Andreas Marienborg schrieb:
I use PAR + pp to deploy some applications needing perl 5.8.n in a 5.6.n enviroment.

That works great

except for one small glitch.

It gets unpacked in /tmp/par-<username>

and the hosting company automaticly cleans some files under /tmp every once in a while.

Now I'm wondering if I can somehow specify where it should be unpacked?

Sorry for the late answer. There are various ways to achieve this:

Set the TEMP env. variable to something like /home/myuser/my_temp/ in the context in which you execute the program. It will usually create a "myuser-par" directory in "my_temp" and in the par directory, individual program caches will go into "cache-HASHOFEXECUTABLE".

The other way is to set PAR_GLOBAL_TEMP to something like /home/myuser/my_cache_dir_for_program_foo/. Example:

PAR_GLOBAL_TEMP=/home/myuser/my_cache_dir_for_program_foo/ ./foo.bin

That will put the cache *directly* into /home/myuser/my_cache_dir_for_program_foo and *not* into a subdirectory. This means that you cannot use the same PAR_GLOBAL_TEMP setting for different programs. Just use the TEMP var in that case.

I know this is suboptimal, but it's how it works right now.

Finally, you can modify the name of the "cache-HASHOFEXECUTABLE" directory using the -T option of pp. But that won't help you.

I am aware all of this isn't exactly great for your situation. Possibly, you can't even set environment variables (or only when the script already runs). Perhaps there is a webserver option to set environment variables for programs it executes.

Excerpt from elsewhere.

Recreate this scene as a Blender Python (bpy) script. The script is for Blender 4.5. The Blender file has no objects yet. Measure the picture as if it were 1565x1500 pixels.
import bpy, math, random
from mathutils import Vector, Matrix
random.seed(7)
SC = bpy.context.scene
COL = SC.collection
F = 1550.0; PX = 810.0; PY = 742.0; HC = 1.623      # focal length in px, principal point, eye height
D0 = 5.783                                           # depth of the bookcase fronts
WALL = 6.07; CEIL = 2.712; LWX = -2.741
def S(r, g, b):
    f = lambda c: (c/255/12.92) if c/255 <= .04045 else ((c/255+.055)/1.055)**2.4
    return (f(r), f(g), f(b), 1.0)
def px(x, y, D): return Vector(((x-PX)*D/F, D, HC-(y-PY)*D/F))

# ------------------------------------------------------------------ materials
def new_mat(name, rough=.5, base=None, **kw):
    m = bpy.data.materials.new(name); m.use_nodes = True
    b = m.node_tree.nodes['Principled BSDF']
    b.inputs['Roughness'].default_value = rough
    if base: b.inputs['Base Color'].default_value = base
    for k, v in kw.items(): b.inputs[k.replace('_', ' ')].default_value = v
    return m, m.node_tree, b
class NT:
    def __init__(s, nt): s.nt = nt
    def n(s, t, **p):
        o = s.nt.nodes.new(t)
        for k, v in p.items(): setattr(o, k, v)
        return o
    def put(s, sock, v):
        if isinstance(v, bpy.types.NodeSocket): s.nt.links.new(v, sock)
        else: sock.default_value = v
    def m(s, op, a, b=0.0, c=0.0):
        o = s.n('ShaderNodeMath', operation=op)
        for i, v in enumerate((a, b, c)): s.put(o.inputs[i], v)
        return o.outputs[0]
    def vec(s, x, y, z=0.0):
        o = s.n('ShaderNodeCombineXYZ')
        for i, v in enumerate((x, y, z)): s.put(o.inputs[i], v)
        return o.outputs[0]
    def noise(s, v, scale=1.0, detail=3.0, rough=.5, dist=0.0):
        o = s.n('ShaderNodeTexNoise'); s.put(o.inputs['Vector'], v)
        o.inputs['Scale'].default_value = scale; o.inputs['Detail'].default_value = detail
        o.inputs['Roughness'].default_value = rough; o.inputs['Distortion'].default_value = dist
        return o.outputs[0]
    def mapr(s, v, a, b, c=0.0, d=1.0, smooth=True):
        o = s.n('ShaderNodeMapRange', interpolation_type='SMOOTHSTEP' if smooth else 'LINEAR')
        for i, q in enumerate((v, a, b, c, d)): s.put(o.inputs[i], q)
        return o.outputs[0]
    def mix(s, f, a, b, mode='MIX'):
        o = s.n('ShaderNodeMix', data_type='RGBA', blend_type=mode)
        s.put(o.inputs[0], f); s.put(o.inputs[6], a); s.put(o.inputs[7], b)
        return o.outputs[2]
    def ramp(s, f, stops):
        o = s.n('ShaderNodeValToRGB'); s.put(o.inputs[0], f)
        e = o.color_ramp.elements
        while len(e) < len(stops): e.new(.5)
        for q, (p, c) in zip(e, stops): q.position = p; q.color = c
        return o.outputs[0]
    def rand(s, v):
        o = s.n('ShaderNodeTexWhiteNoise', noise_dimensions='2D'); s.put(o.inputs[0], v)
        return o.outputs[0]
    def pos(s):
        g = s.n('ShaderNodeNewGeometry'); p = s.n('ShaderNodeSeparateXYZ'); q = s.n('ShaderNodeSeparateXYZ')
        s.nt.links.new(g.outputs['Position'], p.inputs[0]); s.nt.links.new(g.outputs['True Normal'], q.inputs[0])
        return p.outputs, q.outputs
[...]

I have no idea, really. I wouldn't know how to implement it differently either, though. If we add an option to pp which would set the temporary directory to somewhere specific, the executable would cease to work on different systems. In fact, if it didn't work at all, that would be the best situation: It might overwrite something instead!

Now as I come to think of it, there might be something we could do. But I don't like it:

- "parl", the binary PAR loader which is prepended to every pp-ed executable, supports a specific option "--par-options" after which all command line switches are interpreted as options to "parl". - If we add a "parl" option which sets the extraction directory, we can select a directory on the target machine.

The problem I have with this approach has a couple of components:
- I do not understand the magic that makes parl work.
- I'm unsure how many ripples into the rest of the code base such an option might introduce. - parl in the context of pp-ed apps might (in some contexts?) be replaced by a much simpler unzip based loader/extractor in the future. If that happens, we will have to worry about the current supported set of options anyway. Hence, adding to that might be a bad idea. - If you want to put your app in a web server path and have it used as a CGI, you can't have command line options either.